Debo confesarlo. Yo también he acabado rendido a la prosa y las psicogeografías de Iain Sinclair. Si, además, su prosa es vertida al castellano por Javier Calvo, de quien conocemos, junto a sus novelas, su oficio para mantener el espíritu de las obras que traduce del inglés, sin duda la rendición y la admiración son las únicas reacciones posibles ante la obra de este genial escritor nacido en Gales en 1943. En especial, cuando se leen fragmentos como este: “La precisión del ballet de los gestos y las señales de sus brazos mientras dirigía aquel torrente de palabras, cambiando de ritmo, pellizcando con fuerza la colilla del cigarro entre el índice y el pulgar” (95), que ponen en evidencia tanto la prosa poética que desarrolla el autor como las dificultades con las que se encontró el traductor.
Esta combinación, que ya se produjera inicialmente en 2015 con la traducción de unas selecciones del libro donde Sinclair trabaja con mayor detalle su psicogeografía personal, London: City of Disappearances, publicado aquí como La ciudad de las desapariciones gracias a la buena labor de la editorial Alpha Decay, ha vuelto a tener lugar con la aparición en el mismo sello de American Smoke: Viajes al final de la luz.

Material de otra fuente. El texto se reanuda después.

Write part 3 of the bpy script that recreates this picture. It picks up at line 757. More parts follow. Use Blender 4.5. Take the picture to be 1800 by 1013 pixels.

En este caso, se trata de la psicogeografía de Sinclair por el vasto territorio norteamericano (incluidos Canadá y México). Como no podía ser de otra forma tras leer en la primera página: “llegué a América con la esperanza de volver a conectar con los héroes de mi juventud” (11), el resultado final de American Smokeresulta en una curiosa combinación. Un texto relacionado con la tradición europea de la narrativa de viajes que elevaran a las cúspides de la alta cultura autores recientes como Claudio Magris o W. G. Sebald, pero enfocado en el malditismo cultural norteamericano. No solo en los beatniks, aunque estos sean los principales protagonistas del trayecto cultural, también en los poetas Charles Olson y Dylan Thomas, y los escritores Malcom Lowry y Roberto Bolaño.
El libro se configura como el intento de crear una nueva mitología que sustituya la creada anteriormente por el autor en torno a un Londres arrasado por la expansión inmobiliaria y el éxito (12). Y esa mitología la construye en torno al oscuro Olson, En la carretera de Jack Kerouak, la personalidad de William Burroughs, que resulta “el gran encuentro” (195) del libro, los aullidos de Allen Gingsberg, “un vampiro de fama, de inmortalidad” (145), y el México maldito que atrajera en la misma medida a Lowry, a los beatniks y a Bolaño.
Para ello, Sinclair se apoya en sus amplios conocimientos en cultura pop estadounidense, en unas descripciones increíbles de los ambientes que recorre, y en una serie de entrevistas con personajes secundarios del relato de la contracultura norteamericana, como el muy impactante Gregory Corso o el poeta Gary Snyder y su particular visión de la ecología. Lo hace con una curiosa estructura que divide el manuscrito en cinco partes: Océano, Fuego, Humo, Montaña y Ceniza. El resultado es tan peculiar que en buena parte de los pasajes la acción transcurre íntegramente lejos del territorio estadounidense, como en las transcripciones del diario de Muriel Walter. Pero para retornar a la radiografía de la sociedad que ha dominado la producción cultural de la segunda mitad del siglo XX. En realidad, no es un libro de viajes a través de EEUU, sino un libro sobre cómo viajó la cultura yanqui por Gran Bretaña entre toda una generación de escritores y lectores.
Sin embargo, resulta curioso que en un libro centrado en la fascinación norteamericana de un escritor galés, México esté tan presente. Ello se debe a que, según Sinclair: “Lowry establece el modelo” (235). Y en el escritor inglés, tal como se observa en Bajo el volcán, las huidas a México (y al infierno en la misma medida) son sistemáticas. Hasta el punto de que Lowry va a ser la causa que va a llevar al autor hasta Vancouver en la construcción de su psicogeografía norteamericana. Es este modelo de huida lo que pone en movimiento a Sinclair y vertebra el texto hasta que, en la última de las “huidas” del autor, se reencuentra con dos libros de Margerie Bonner que fueron suyos y con los que se cierra el círculo de esta narración psicogeográfica.